# WHAT YOU HAVE TO DO
Scan the records below for the word "part" and give only the number of lines that hold it.
------------------------
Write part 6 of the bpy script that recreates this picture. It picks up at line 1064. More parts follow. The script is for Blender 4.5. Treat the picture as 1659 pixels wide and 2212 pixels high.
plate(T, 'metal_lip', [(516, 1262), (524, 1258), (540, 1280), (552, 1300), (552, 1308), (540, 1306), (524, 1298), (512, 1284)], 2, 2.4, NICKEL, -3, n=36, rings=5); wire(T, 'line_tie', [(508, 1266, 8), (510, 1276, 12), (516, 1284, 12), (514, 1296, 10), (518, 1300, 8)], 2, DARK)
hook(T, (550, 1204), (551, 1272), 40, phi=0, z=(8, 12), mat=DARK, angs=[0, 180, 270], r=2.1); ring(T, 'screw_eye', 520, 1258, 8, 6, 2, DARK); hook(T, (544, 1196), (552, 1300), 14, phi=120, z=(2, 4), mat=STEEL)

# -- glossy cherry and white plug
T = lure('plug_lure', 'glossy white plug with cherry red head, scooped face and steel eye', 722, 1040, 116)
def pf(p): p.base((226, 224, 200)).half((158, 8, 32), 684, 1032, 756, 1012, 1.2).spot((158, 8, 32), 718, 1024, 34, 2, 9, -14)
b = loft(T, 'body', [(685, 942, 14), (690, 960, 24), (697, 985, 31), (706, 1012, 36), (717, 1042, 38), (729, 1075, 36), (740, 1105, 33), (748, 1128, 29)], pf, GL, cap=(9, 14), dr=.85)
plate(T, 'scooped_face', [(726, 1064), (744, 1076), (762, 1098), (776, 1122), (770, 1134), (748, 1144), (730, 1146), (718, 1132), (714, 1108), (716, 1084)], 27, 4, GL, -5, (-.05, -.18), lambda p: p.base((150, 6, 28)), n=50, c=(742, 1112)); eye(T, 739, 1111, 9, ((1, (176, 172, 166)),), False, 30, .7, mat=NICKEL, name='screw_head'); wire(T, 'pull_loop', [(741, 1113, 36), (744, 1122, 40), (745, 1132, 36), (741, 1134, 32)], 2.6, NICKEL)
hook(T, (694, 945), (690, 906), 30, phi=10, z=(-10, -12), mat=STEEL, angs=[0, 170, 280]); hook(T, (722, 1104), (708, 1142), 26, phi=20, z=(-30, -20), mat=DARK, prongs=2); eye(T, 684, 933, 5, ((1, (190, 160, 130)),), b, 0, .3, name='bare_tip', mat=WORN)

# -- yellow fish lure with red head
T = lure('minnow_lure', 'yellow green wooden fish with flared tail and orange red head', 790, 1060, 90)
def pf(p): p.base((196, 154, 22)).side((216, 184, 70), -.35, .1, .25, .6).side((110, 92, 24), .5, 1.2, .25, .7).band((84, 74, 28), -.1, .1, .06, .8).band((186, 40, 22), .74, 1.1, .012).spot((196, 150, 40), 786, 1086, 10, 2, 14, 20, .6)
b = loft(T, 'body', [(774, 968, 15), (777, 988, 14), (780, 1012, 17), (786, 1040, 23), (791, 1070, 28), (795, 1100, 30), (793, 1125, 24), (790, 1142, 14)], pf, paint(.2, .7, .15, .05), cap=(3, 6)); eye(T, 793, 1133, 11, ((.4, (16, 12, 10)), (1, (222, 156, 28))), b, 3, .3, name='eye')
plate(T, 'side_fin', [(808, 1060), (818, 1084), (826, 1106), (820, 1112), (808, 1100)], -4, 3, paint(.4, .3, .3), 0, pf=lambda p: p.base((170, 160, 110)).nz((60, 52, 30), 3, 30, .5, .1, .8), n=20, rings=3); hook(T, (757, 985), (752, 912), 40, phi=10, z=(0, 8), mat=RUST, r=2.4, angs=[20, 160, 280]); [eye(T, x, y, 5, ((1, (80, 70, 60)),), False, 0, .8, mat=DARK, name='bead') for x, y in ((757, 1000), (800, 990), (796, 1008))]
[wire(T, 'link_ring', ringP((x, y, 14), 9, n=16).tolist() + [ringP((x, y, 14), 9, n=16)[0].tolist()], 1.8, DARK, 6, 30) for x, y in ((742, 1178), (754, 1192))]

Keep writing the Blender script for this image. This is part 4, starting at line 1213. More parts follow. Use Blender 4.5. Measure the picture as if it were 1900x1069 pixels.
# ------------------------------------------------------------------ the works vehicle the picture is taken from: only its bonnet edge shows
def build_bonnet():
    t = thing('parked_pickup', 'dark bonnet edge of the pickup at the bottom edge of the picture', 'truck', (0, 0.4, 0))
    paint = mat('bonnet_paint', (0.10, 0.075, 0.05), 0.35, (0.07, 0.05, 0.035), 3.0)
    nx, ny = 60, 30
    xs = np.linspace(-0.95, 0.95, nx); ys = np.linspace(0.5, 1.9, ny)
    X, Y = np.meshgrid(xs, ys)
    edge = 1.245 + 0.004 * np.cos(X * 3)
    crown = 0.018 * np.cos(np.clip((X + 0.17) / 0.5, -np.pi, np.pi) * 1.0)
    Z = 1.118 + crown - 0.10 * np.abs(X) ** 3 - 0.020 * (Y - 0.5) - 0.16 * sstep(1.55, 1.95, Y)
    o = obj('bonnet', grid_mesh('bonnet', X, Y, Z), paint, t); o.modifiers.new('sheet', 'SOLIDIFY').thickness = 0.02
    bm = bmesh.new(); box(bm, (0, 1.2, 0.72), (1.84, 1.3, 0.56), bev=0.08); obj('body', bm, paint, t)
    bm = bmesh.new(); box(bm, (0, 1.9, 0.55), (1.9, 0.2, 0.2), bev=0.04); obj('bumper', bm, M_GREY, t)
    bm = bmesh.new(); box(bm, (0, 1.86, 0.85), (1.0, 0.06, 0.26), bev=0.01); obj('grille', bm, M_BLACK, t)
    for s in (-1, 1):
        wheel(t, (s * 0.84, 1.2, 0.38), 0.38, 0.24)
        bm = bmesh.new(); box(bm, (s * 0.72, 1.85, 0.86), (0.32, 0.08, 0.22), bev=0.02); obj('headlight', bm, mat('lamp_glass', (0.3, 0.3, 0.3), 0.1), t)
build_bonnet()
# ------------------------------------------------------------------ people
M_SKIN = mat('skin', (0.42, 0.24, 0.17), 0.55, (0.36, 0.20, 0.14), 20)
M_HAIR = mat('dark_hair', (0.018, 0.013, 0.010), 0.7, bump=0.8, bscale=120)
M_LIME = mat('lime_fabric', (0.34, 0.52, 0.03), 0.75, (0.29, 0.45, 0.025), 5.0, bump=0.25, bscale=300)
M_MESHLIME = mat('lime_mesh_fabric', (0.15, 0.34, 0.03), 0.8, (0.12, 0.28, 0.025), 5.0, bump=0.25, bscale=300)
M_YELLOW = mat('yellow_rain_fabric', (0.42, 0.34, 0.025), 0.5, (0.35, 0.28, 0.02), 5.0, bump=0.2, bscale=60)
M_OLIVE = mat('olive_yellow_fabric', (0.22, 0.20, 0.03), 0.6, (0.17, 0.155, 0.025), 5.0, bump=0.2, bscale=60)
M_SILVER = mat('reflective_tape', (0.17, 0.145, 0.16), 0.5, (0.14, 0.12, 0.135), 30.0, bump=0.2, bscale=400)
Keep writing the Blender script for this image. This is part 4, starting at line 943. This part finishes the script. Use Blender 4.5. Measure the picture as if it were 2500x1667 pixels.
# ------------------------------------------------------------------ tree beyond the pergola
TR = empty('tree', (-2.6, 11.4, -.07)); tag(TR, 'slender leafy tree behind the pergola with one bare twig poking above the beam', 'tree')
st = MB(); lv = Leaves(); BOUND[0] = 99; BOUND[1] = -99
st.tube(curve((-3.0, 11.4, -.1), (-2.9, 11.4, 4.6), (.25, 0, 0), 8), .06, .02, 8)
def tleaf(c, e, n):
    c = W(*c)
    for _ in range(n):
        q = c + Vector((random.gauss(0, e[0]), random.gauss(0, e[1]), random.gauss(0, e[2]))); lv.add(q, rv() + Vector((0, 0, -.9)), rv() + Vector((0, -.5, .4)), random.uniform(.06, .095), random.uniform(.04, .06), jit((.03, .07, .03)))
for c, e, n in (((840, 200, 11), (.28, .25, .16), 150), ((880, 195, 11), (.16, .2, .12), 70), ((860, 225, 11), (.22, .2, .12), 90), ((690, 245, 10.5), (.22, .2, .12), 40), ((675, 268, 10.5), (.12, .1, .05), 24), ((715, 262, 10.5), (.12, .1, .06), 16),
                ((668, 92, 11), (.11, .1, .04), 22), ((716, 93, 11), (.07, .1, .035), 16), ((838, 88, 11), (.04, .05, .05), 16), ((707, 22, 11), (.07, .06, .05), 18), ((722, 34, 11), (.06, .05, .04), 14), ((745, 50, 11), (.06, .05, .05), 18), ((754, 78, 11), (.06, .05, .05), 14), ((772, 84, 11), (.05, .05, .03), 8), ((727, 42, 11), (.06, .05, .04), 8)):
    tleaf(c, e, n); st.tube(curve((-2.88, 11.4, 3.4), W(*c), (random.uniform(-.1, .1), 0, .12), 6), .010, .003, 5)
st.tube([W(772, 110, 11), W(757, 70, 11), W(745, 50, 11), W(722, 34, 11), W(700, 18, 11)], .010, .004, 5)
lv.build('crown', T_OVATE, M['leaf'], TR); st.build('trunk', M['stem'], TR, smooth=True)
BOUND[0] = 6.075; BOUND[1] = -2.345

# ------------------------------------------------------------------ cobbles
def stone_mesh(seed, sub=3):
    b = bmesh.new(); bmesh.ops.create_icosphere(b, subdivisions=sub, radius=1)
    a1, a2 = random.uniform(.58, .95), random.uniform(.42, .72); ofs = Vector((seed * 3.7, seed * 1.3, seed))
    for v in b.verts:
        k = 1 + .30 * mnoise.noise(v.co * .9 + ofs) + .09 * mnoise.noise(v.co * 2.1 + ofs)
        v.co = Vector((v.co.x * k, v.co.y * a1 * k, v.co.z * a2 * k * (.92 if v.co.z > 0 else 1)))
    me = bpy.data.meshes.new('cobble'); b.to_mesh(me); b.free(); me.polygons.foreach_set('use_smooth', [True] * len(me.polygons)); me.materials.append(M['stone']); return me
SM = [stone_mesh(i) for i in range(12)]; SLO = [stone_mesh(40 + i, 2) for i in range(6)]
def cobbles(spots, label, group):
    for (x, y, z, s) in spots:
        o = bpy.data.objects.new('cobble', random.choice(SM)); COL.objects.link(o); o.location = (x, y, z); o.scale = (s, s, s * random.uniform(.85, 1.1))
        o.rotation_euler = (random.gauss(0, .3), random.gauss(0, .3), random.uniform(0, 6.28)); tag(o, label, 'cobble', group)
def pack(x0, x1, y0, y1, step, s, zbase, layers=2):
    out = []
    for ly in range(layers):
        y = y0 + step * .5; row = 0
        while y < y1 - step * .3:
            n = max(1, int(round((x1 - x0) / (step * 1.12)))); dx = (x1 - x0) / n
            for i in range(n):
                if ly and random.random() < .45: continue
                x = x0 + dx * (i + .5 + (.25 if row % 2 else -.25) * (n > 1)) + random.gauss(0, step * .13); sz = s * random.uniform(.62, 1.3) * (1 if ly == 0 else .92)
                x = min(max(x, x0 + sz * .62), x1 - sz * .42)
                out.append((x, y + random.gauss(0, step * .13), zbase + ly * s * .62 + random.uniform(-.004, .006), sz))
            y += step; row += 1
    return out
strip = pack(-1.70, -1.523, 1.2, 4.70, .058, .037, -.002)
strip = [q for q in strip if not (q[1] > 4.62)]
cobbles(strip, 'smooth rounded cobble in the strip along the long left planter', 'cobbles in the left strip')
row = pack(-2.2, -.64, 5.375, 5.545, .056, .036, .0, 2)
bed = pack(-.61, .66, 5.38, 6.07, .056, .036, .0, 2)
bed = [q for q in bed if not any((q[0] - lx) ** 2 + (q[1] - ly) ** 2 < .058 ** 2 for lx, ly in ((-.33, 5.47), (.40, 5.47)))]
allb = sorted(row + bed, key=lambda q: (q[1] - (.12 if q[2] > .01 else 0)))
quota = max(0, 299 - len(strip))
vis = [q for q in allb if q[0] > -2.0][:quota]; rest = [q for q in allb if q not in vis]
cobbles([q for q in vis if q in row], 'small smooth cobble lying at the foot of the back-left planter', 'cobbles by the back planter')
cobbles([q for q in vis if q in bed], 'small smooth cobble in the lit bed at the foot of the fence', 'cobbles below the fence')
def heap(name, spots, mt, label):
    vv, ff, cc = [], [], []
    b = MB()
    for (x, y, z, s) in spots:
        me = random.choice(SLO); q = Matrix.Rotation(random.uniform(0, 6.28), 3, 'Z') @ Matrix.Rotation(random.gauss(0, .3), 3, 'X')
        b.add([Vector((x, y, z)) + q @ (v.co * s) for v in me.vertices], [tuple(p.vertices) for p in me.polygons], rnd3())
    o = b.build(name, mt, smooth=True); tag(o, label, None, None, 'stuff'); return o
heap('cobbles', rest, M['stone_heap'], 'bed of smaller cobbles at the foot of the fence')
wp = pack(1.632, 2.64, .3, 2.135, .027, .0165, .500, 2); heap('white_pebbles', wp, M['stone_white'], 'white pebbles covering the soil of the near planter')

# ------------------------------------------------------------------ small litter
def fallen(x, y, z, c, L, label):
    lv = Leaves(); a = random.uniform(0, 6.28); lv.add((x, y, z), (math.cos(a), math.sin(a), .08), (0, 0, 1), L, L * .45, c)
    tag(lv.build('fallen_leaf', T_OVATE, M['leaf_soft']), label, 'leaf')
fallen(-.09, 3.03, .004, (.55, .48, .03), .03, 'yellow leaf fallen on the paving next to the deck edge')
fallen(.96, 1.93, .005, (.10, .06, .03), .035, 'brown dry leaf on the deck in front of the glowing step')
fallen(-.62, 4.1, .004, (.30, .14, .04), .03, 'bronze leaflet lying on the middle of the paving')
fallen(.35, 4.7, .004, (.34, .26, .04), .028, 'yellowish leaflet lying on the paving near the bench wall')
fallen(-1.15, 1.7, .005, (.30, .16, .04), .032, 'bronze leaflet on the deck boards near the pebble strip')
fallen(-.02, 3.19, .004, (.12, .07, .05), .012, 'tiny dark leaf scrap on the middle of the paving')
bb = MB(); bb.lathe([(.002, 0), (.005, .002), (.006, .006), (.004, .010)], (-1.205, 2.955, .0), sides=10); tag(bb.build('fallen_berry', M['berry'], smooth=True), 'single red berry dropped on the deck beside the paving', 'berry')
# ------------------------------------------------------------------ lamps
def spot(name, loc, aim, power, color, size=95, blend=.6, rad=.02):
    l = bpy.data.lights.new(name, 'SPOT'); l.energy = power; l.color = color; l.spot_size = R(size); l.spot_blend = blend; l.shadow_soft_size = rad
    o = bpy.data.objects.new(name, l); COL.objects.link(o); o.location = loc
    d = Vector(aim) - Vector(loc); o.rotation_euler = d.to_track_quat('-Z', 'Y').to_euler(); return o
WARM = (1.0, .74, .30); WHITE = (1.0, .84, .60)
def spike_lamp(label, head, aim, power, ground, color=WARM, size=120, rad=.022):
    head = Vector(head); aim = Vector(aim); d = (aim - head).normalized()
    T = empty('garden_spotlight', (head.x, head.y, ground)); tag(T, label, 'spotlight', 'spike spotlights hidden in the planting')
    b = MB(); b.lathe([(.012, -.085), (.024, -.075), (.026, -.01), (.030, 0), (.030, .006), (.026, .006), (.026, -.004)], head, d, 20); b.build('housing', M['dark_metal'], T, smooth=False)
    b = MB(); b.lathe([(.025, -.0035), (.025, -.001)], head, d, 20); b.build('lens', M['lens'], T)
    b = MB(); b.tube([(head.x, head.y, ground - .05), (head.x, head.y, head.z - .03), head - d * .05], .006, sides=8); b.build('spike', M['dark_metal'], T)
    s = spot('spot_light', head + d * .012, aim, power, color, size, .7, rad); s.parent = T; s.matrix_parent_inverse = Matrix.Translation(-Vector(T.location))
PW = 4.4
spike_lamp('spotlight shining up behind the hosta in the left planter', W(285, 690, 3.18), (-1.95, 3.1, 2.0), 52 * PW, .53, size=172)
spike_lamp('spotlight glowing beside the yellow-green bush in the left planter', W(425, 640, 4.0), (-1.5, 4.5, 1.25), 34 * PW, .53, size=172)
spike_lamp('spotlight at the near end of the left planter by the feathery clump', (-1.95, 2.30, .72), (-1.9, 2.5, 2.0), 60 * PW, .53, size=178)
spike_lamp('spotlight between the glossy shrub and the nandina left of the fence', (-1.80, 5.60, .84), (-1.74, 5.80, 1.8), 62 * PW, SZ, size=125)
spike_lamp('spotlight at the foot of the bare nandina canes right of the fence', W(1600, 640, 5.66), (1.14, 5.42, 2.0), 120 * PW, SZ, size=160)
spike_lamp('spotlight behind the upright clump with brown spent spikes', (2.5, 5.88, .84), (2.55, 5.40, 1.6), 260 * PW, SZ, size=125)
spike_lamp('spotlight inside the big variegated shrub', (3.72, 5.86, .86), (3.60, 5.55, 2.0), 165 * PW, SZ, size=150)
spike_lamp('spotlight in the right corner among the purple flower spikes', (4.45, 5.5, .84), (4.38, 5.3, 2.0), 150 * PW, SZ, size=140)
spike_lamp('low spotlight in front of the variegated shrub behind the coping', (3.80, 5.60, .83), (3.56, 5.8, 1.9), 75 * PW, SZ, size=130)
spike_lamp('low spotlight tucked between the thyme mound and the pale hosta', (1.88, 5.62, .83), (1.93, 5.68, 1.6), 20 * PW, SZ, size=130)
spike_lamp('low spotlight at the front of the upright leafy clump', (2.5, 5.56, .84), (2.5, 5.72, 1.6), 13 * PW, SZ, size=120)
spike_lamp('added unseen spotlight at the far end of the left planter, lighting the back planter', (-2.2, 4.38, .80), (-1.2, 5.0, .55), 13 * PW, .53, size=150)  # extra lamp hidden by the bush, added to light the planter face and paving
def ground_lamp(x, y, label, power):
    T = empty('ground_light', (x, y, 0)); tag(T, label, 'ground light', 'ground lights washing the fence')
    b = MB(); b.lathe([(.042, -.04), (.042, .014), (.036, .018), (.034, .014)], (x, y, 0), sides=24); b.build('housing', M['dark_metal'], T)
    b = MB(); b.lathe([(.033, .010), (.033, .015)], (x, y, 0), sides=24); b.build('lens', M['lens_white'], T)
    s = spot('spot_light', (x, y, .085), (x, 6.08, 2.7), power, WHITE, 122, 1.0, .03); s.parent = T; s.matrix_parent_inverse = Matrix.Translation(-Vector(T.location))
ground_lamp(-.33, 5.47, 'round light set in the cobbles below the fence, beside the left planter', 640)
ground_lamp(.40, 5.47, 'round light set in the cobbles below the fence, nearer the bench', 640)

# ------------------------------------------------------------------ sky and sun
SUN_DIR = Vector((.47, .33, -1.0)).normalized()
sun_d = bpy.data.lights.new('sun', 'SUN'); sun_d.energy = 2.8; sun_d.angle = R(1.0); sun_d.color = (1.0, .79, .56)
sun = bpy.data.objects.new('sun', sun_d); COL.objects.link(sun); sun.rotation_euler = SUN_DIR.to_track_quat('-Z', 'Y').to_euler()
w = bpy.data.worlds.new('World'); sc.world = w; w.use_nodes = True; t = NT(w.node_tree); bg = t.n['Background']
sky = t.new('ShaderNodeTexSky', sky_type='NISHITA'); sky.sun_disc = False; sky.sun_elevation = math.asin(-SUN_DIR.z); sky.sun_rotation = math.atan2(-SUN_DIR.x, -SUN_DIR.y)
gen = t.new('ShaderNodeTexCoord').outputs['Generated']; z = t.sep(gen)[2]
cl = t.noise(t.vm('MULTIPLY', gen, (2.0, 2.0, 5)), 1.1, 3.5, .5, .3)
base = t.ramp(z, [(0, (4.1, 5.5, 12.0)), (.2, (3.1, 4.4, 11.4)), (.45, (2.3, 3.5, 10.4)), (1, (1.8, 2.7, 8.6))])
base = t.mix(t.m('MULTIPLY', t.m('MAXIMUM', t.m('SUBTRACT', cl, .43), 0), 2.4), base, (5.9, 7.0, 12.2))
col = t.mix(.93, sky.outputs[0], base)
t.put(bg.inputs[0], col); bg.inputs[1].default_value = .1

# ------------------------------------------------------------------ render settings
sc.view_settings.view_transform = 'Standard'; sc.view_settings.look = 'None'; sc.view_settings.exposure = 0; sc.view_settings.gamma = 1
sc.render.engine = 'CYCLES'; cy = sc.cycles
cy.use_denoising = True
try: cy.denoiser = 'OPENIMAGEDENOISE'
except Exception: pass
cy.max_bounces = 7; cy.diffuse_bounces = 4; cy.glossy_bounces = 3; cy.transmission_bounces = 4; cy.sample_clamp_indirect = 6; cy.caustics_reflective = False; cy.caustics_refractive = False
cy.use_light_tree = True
------------------------
# FINISHED TASK
3